MORE THOUGHTS ON REFORMING THE STATE DEPARTMENT PART II.

Link Preface

Right-Bolshies, Magical thinking, Diplo Reform ” – Lounsbury

Part I.” Zenpundit

To continue (after an unpardonable delay), in this section I intend to explain the nature of State ” obstructionism” that Dave, Jeff and I have decried and how reform might mitigate it.

I am going to set aside a semantic debate about the political coloration at State. Collounsbury argued for small ” c” conservative. Jeff and Dave and I said ” liberal” or ” dovish”. I think I could make a good case for examples of liberal pedigree during the 80’s at the ARA desk but that’s not particularly important right now. As Matt said, clashes over foreign policy do not fit neatly into a Left-Right spectrum anyway which is true enough so I’m going to stick to bureaucratic imperatives instead.
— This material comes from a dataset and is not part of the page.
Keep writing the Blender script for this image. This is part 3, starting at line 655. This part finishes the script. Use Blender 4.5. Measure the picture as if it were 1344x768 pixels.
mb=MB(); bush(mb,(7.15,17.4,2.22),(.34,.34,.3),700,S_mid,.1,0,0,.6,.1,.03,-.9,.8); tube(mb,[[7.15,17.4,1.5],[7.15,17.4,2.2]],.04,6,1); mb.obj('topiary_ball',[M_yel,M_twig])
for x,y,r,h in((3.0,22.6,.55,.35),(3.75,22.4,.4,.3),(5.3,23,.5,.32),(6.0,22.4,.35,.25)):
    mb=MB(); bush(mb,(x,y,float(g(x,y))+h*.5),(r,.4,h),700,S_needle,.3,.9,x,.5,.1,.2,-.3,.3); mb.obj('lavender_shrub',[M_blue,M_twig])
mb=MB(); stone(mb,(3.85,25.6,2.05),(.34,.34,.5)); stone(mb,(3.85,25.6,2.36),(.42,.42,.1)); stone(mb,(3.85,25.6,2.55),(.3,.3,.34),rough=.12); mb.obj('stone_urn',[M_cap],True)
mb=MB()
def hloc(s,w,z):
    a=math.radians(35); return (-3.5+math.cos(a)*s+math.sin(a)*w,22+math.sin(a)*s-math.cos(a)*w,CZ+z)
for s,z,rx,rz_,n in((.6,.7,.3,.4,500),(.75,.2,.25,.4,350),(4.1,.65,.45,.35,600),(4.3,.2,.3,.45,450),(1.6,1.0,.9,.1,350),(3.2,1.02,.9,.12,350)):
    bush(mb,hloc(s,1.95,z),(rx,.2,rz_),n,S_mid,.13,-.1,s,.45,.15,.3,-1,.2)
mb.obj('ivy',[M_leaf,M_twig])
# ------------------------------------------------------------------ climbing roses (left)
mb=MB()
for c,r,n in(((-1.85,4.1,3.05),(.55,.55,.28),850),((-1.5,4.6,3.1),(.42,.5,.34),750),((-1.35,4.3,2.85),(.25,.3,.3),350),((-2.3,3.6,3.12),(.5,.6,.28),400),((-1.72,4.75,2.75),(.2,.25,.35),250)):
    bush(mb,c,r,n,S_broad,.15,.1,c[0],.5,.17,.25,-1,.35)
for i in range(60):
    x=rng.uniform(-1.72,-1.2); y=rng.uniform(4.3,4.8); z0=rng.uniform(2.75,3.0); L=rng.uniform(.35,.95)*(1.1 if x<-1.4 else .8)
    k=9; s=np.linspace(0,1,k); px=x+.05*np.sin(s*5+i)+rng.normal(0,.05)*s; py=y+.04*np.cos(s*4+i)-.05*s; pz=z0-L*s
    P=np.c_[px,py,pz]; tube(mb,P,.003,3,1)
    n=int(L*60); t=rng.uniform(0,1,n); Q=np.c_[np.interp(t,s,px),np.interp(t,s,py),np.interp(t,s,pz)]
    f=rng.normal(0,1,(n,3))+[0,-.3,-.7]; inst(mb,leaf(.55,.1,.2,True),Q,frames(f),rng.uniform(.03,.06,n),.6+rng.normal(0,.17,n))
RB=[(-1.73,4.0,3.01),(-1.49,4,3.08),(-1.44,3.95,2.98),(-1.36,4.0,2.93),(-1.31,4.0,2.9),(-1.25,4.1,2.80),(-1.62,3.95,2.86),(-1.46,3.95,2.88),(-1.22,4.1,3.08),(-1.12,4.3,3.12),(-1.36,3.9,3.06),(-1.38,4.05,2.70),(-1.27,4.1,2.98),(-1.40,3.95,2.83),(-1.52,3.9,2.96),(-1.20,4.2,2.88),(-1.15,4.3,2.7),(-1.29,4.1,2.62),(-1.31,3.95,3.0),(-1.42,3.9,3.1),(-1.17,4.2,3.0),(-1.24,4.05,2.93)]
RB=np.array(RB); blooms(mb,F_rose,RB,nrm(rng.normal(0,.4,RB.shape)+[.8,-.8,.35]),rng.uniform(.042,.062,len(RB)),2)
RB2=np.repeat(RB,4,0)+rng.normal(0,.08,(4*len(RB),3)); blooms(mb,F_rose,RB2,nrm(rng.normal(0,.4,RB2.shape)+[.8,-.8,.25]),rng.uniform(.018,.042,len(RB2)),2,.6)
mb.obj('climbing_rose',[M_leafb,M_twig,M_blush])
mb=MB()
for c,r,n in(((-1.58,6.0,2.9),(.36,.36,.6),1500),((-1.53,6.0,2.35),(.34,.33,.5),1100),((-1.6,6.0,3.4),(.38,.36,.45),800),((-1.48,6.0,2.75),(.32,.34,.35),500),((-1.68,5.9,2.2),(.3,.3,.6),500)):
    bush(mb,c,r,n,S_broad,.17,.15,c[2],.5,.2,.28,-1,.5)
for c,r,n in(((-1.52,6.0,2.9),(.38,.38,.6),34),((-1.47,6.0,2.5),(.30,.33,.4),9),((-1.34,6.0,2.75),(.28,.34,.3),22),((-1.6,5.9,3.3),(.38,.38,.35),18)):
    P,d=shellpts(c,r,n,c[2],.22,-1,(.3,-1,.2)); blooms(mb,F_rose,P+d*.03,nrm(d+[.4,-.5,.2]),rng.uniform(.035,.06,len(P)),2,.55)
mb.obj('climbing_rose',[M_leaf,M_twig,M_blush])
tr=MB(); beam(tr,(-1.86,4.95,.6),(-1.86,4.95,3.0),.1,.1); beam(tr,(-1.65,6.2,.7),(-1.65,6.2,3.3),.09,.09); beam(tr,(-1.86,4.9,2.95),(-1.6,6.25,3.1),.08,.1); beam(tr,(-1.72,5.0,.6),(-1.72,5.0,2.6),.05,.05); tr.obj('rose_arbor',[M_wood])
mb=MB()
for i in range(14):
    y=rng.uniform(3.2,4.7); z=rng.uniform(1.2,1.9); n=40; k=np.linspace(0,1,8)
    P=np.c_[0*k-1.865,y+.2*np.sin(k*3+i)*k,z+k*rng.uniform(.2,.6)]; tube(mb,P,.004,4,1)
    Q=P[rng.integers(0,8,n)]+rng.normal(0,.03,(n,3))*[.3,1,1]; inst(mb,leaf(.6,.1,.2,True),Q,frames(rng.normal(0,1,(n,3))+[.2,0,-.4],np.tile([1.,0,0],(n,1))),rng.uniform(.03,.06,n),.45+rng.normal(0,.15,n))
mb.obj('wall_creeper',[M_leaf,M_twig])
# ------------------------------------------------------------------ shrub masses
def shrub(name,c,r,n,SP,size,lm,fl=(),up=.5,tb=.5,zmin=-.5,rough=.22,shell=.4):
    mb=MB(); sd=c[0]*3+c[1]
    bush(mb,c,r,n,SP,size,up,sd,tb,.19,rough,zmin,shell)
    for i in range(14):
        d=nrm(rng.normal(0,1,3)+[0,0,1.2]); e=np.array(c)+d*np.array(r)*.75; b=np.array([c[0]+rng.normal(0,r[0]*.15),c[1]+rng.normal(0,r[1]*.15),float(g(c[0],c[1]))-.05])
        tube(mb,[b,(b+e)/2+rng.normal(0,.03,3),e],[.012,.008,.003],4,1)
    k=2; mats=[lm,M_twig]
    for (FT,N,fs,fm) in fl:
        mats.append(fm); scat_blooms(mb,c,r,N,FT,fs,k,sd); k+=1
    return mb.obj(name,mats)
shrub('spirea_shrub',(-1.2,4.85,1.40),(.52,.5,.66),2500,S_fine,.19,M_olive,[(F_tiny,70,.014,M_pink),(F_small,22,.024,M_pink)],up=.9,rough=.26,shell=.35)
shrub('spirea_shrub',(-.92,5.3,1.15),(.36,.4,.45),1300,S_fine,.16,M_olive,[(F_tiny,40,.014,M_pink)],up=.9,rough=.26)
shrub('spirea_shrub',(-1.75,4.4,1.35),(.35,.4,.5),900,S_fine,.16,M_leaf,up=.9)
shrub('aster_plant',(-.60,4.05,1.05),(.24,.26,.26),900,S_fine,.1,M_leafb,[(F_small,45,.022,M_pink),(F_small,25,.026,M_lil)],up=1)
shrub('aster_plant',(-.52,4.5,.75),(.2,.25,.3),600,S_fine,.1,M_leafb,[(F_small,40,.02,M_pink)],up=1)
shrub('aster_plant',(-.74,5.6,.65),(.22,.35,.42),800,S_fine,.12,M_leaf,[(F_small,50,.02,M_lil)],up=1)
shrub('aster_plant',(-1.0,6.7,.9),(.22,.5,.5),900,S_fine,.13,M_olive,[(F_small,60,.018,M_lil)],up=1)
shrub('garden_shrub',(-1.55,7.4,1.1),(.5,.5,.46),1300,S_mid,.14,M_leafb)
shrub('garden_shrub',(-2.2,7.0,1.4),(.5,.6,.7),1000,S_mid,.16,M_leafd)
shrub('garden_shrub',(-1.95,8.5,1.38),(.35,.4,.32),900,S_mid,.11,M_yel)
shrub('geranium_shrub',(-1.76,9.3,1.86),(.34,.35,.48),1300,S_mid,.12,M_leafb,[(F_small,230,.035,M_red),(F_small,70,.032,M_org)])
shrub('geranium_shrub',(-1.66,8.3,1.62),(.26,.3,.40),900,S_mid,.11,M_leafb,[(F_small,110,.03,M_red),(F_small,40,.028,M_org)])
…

Let us simply state instead that the premise is that the State Department’s senior civil service in Washington and the lower level political appointees follow the natural tendency of a bureaucracy to try to dominate policy making for their area of responsibility. Added to this is the self-consciously ” elite” culture of the Foreign Service, the wide latitude given to desk heads and appointees for their area of responsibility, poor to nonexistent mechanisms of accountability and you have a recipe for free-lancing. Henry Kissinger and George Schultz were both exceptionally strong, hands-on and authoritative Secretaries of State. Shultz in particular was described by Robert Gates as ” the toughest Secretary I knew” yet each man complained at length in their memoirs about subordinates and the bureaucracy at State attempting to go against official policy.

The NSC is supposed to act as a counterweight by managing the Interagency process so that one bureaucracy ( usually State but sometimes Defense or the CIA) does not run wild and deny the president alternative views. Unfortunately, as every happy NSC is alike – organized, methodical, unbiased, inclusive and enforcing accountability- every dysfunctional NSC is dysfunctional in its own way. Only two NSC interagency systems have really worked properly – under Eisenhower and Bush the Elder- all the rest from Truman to George W. Bush have teetered between impotently presiding over bureaucratic warfare to becoming part of the problem. Since as Col- correctly noted, the NSC process is reset anew by each incoming administration, reforming the NSC interagency process itself is a post for another day.

As far as State is concerned there are a number of additional reforms that I might suggest to reduce its capacity to obstruct administration policy without shutting down the flow of expert information from State that policy makers absolutely need to hear:

My first suggestion would be to get rid of the antiquated, geographically-based, regional desk structure which is where most of the antics and information bottlenecks seem to occur. The structure can be re-orged in any number of different ways. By policy or administrative task, regrouping regions along geoeconomic lines of development, category of relationship ( state to state, state to transnational body like the EU or NATO, state to NGO) and so on. The point here is to mainly break up the bureaucratic empires that prevent cogent advice from flowing up from embassies to policy makers and clear instructions from flowing back down.

Secondly, the Undersecretary should stop being the utility player of State who does whatever the Secretary thinks is important and become the formal, institutional, monitor of State’s internal bureaucracy who enforces accountability and ensures the flow of information.